Ivan Shishmanov. Slavic World: Freiburg Lectures 1923/1924
Славянски свят. Фрайбургски лекции 1923/1924 г.
Language: Bulgarian
Ivan Shishmanov (1862–1928) was a Bulgarian writer, ethnographer, politician and diplomat. He served as Ambassador of Bulgaria to the Ukrainian State and the Ukrainian People's Republic.
Ivan Shishmanov studied at the Pedagogical School in Vienna from 1876 to 1882. He then studied philosophy and literature at Jena in 1884 and spent two years at Geneva. In 1888, he finished his Ph.D. studies in Leipzig under the direction of Professor Wilhelm Wundt. In 1888 Shishmanov was one of the founders of the High School of Sofia. In 1894 he became Professor of General Literary and Cultural History, and comparative literary history. He was also the founder and editor of periodical Folklore and Ethnography Collection. Shishmanov was a member of the Bulgarian Academy of Sciences. Shishmanov acted as a plenipotentiary representative of Bulgaria in the Ukrainian People's Republic during the reign of Pavlo Skoropadsky in 1918—1919.

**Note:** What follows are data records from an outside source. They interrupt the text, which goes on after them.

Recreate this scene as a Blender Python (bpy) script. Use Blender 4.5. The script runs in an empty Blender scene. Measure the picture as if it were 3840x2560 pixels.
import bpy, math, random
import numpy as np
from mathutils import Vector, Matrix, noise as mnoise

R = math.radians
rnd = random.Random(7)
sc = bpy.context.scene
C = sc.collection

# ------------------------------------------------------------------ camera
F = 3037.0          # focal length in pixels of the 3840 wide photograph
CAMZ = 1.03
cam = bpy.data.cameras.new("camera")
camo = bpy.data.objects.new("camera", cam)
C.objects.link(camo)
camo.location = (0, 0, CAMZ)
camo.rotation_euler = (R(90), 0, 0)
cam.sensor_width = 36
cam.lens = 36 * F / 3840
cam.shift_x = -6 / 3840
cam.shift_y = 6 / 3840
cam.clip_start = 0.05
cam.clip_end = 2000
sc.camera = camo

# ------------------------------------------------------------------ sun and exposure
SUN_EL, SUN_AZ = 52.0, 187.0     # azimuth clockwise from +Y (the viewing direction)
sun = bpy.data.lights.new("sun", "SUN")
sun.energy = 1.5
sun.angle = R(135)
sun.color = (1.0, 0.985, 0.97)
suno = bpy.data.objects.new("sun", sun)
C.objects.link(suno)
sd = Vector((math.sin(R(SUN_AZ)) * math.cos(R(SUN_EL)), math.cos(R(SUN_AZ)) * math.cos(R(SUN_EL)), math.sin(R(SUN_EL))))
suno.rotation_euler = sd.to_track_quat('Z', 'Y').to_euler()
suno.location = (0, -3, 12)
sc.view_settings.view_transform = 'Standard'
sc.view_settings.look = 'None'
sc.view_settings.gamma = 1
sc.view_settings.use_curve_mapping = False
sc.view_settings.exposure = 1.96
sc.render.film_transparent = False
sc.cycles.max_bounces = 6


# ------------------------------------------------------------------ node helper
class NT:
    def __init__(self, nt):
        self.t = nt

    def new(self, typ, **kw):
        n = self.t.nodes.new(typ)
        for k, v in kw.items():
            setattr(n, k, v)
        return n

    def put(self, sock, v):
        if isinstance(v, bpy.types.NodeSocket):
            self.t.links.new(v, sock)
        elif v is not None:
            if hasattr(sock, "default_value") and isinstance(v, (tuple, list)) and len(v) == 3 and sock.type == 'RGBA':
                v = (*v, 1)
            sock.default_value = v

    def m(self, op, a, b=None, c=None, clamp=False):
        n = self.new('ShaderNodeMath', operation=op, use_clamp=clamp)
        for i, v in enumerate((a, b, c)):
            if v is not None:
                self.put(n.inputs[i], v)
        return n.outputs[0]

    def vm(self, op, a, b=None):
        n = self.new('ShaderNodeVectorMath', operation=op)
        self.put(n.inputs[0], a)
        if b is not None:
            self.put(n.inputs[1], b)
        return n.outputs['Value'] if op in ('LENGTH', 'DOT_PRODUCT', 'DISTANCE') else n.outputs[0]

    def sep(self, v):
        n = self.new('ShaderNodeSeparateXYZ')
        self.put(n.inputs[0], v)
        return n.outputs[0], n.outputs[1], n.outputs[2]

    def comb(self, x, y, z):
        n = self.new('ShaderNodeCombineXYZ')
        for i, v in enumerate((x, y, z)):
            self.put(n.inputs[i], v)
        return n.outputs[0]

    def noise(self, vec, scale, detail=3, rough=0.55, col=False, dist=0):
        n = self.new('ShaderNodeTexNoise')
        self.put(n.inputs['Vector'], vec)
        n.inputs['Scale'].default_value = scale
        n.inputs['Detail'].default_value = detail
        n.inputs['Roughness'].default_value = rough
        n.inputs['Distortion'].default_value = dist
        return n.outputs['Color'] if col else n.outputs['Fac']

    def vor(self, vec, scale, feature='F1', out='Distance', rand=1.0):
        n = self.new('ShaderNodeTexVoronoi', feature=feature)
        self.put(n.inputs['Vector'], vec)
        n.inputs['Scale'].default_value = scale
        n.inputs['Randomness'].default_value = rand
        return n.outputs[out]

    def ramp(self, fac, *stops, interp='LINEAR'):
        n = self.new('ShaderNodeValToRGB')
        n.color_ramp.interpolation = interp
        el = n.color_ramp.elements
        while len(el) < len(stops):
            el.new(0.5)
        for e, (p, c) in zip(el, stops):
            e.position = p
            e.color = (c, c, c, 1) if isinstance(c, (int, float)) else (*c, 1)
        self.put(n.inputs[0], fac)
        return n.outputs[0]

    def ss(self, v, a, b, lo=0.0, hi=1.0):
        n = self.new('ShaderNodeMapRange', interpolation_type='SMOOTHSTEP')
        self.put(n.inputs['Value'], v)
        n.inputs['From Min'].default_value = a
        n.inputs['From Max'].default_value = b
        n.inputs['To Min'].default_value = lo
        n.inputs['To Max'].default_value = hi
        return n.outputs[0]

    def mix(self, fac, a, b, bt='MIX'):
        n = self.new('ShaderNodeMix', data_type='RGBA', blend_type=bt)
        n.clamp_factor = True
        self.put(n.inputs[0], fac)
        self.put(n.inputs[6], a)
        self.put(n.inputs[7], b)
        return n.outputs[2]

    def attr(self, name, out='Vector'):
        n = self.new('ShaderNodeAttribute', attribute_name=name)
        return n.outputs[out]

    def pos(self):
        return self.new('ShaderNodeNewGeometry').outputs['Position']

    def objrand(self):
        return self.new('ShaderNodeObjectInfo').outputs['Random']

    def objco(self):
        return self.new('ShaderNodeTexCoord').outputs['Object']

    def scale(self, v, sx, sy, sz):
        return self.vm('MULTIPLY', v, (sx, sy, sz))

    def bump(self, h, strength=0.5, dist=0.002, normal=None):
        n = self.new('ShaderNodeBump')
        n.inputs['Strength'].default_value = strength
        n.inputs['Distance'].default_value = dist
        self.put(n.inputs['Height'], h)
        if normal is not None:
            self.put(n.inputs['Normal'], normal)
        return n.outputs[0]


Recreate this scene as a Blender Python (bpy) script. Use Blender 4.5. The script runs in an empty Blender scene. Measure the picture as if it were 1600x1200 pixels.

In his research, he used a positivist methodology. He wrote works in the field of folk art and literature of national revival, as well as comparative works on European literature of the XVIII century and journalistic articles. He wrote works on ethnography and literary science. An expert on Ukrainian literature, in particular the works of Taras Shevchenko, he investigated the influence of Shevchenko's poetry on Bulgarian revival, having written the work "The role of Ukraine in the Bulgarian revival. The Influence of Shevchenko on Bulgarian Poets before the Liberation Age" (1916). The initiator and founder of the Bulgarian-Ukrainian Society (1920). Shevchenko Scientific Society member.